◆ What to produce
Nothing after the line with "from mathutils import Vector, Euler" belongs in the copy; extract the lines below from the top through that line, pictures left out.

◆ Data provided
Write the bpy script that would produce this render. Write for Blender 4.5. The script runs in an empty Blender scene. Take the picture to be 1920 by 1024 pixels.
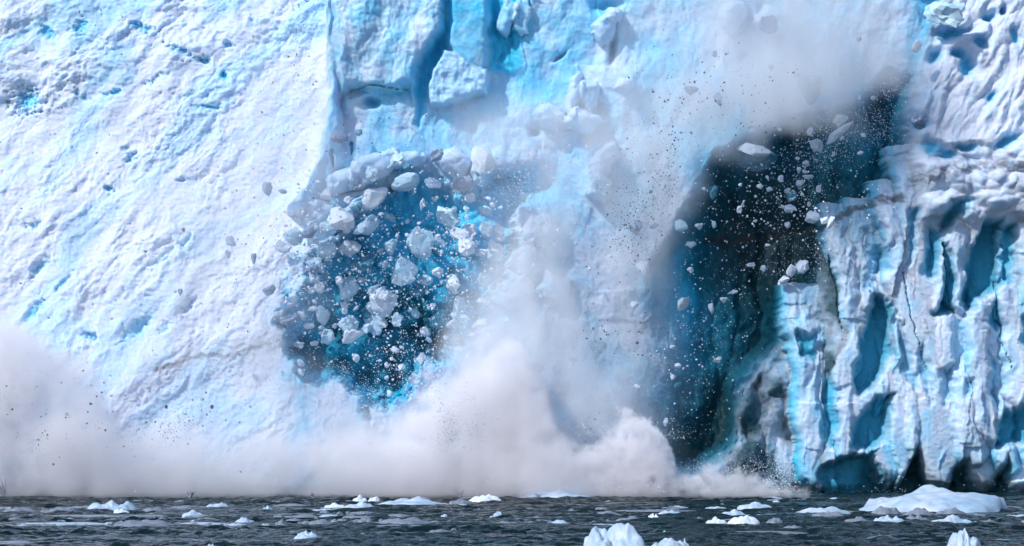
import bpy, math, random
import numpy as np
from mathutils import Vector, Euler

S = bpy.context.scene
COL = S.collection
# ------------------------------------------------------------------ camera, sky, sun, exposure
# The place: a tidewater glacier front about 300 m from a boat deck 8 m above the sea.
# X runs along the front, Y away from the boat, Z up; sea level is Z = 0.
CAM_H, FRONT, FPX = 8.0, 300.0, 4800.0
cam = bpy.data.cameras.new('camera'); camo = bpy.data.objects.new('camera', cam); COL.objects.link(camo)
camo.location = (0, 0, CAM_H); camo.rotation_euler = (math.radians(90), 0, 0)
cam.sensor_width = 36; cam.lens = 36 * FPX / 1920.0
cam.shift_y = (797 - 512) / 1920.0
cam.clip_start = 1; cam.clip_end = 12000
S.camera = camo

SUN_DIR = Vector((-0.54, -0.52, 0.66)).normalized()          # towards the sun
w = bpy.data.worlds.new('World'); S.world = w; w.use_nodes = True
nt = w.node_tree; bg = nt.nodes['Background']
sky = nt.nodes.new('ShaderNodeTexSky'); sky.sky_type = 'NISHITA'; sky.sun_disc = False
sky.sun_elevation = math.asin(SUN_DIR.z)
sky.sun_rotation = math.atan2(SUN_DIR.x, SUN_DIR.y)
sky.air_density = 1.0; sky.dust_density = 0.6; sky.ozone_density = 2.4
nt.links.new(sky.outputs[0], bg.inputs[0]); bg.inputs[1].default_value = 0.138
sun = bpy.data.lights.new('sun', 'SUN'); sun.energy = 3.5; sun.angle = math.radians(0.5); sun.color = (1.0, 0.985, 0.985)
suno = bpy.data.objects.new('sun', sun); COL.objects.link(suno)
suno.rotation_euler = (-SUN_DIR).to_track_quat('-Z', 'Y').to_euler(); suno.location = (-60, 150, 120)
S.view_settings.view_transform = 'Standard'; S.view_settings.look = 'None'
S.view_settings.exposure = 0.08; S.view_settings.gamma = 1.0; S.view_settings.use_curve_mapping = False
S.cycles.use_denoising = True; S.cycles.use_adaptive_sampling = True; S.cycles.adaptive_threshold = 0.02
S.cycles.max_bounces = 12; S.cycles.diffuse_bounces = 3; S.cycles.glossy_bounces = 3
S.cycles.transparent_max_bounces = 8; S.cycles.volume_bounces = 11
S.cycles.volume_step_rate = 2.0; S.cycles.volume_max_steps = 256
S.cycles.caustics_reflective = False; S.cycles.caustics_refractive = False

# ------------------------------------------------------------------ helpers
def X_(u): return (u - 960.0) * FRONT / FPX                   # along the front, metres
def Z_(v): return (925.0 - v) * FRONT / FPX                   # above the sea, metres
def P(u, v, d):                                              # a spot at distance d
    return Vector(((u - 960) * d / FPX, d, CAM_H - (v - 797) * d / FPX))
def sea_d(v): return CAM_H * FPX / (v - 797.0)

def sm(a, b, x):
    t = np.clip((x - a) / (b - a + 1e-9), 0, 1); return t * t * (3 - 2 * t)

def hsh(ix, iy, iz, seed):
    h = (ix.astype(np.int64) * 374761393 + iy.astype(np.int64) * 668265263 + iz.astype(np.int64) * 2147483647 + seed * 974634777) & 0xffffffff
    h = ((h ^ (h >> 13)) * 1274126177) & 0xffffffff
    h = ((h ^ (h >> 16)) * 2246822519) & 0xffffffff
    return (h ^ (h >> 15)) & 0xffffffff

def r01(h): return (h & 0xffffff).astype(np.float32) / float(0xffffff)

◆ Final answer
Write the bpy script that would produce this render. Write for Blender 4.5. The script runs in an empty Blender scene. Take the picture to be 1920 by 1024 pixels.
import bpy, math, random
import numpy as np
from mathutils import Vector, Euler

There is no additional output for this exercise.